What you need to do
What do the lines from the top of the data through the line with "PI = math.pi" say? Quote them exactly and include both ends.

--*--

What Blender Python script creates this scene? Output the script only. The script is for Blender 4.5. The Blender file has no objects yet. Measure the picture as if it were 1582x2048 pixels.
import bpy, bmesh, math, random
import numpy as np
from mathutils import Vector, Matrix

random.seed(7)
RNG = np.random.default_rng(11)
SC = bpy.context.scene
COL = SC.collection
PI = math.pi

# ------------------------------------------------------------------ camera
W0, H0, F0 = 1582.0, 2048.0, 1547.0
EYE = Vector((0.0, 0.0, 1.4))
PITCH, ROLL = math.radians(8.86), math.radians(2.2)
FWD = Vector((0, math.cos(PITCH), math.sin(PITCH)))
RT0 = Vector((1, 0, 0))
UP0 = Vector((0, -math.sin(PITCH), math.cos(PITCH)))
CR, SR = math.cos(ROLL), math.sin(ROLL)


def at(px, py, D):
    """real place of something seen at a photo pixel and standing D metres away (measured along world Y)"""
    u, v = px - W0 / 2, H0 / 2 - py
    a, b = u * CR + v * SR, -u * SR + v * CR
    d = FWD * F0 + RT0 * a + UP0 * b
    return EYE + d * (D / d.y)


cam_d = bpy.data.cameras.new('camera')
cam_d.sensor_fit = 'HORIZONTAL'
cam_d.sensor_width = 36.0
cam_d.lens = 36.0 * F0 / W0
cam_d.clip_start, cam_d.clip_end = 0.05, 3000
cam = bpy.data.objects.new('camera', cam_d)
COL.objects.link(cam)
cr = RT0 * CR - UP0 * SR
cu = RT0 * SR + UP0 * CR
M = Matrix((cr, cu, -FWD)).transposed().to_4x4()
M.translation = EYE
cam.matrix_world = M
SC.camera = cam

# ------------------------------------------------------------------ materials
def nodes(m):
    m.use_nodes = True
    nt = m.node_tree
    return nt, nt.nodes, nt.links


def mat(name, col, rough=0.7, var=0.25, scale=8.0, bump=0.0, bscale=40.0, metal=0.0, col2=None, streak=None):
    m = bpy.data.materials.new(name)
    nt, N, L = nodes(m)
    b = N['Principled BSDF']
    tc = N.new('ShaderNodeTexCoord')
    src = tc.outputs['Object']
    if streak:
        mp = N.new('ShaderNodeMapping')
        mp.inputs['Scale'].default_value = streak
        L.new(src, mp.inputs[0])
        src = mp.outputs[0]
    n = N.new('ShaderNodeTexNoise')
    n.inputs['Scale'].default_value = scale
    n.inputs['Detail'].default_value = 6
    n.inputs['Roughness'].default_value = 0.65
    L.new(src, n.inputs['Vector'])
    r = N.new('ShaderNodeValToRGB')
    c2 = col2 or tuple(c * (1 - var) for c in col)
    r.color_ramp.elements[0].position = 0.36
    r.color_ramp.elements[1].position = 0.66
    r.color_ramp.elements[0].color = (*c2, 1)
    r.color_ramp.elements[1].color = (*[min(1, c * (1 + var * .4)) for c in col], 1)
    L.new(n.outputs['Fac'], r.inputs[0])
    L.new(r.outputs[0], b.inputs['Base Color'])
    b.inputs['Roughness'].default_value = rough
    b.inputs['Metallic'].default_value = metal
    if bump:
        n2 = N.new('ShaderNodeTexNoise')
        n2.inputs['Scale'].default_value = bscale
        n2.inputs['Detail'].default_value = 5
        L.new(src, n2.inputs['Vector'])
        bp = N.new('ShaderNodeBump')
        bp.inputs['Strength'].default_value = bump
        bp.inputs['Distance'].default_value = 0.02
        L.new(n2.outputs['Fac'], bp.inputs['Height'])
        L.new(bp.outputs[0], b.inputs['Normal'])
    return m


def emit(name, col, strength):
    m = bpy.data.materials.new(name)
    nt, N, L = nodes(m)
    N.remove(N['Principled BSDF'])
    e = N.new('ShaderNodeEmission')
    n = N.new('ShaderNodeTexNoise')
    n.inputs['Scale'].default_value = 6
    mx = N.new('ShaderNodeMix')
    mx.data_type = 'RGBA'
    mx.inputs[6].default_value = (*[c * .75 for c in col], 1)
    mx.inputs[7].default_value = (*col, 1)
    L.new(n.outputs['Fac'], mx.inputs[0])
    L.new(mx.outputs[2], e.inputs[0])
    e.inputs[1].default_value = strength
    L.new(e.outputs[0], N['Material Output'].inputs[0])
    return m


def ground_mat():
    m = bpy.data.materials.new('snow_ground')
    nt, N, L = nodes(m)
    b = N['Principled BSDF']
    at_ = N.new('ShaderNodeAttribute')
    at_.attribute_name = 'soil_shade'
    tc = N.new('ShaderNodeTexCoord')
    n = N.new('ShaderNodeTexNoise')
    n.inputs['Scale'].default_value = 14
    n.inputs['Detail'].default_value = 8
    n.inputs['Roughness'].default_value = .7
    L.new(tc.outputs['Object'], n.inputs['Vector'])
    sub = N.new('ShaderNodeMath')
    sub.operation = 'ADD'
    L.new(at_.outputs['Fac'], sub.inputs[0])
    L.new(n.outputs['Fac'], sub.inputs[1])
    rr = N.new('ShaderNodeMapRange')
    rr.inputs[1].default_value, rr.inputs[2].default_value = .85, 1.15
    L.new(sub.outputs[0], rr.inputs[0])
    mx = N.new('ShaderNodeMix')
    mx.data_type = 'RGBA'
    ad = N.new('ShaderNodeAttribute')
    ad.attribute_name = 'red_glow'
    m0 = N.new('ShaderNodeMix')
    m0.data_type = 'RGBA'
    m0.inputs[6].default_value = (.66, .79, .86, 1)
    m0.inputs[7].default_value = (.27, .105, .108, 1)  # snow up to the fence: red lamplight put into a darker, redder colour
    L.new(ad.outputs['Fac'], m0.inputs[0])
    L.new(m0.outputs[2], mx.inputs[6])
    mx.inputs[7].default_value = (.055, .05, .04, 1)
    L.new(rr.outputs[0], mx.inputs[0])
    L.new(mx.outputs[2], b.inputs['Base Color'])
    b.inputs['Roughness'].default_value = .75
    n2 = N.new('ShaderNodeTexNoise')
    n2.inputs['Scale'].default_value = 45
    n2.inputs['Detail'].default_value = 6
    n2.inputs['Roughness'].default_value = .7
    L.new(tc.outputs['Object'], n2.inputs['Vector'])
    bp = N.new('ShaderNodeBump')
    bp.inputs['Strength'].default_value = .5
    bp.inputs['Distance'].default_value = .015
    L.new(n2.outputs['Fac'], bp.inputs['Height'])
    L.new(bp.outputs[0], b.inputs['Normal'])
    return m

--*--

Problem solution
What Blender Python script creates this scene? Output the script only. The script is for Blender 4.5. The Blender file has no objects yet. Measure the picture as if it were 1582x2048 pixels.
import bpy, bmesh, math, random
import numpy as np
from mathutils import Vector, Matrix

random.seed(7)
RNG = np.random.default_rng(11)
SC = bpy.context.scene
COL = SC.collection
PI = math.pi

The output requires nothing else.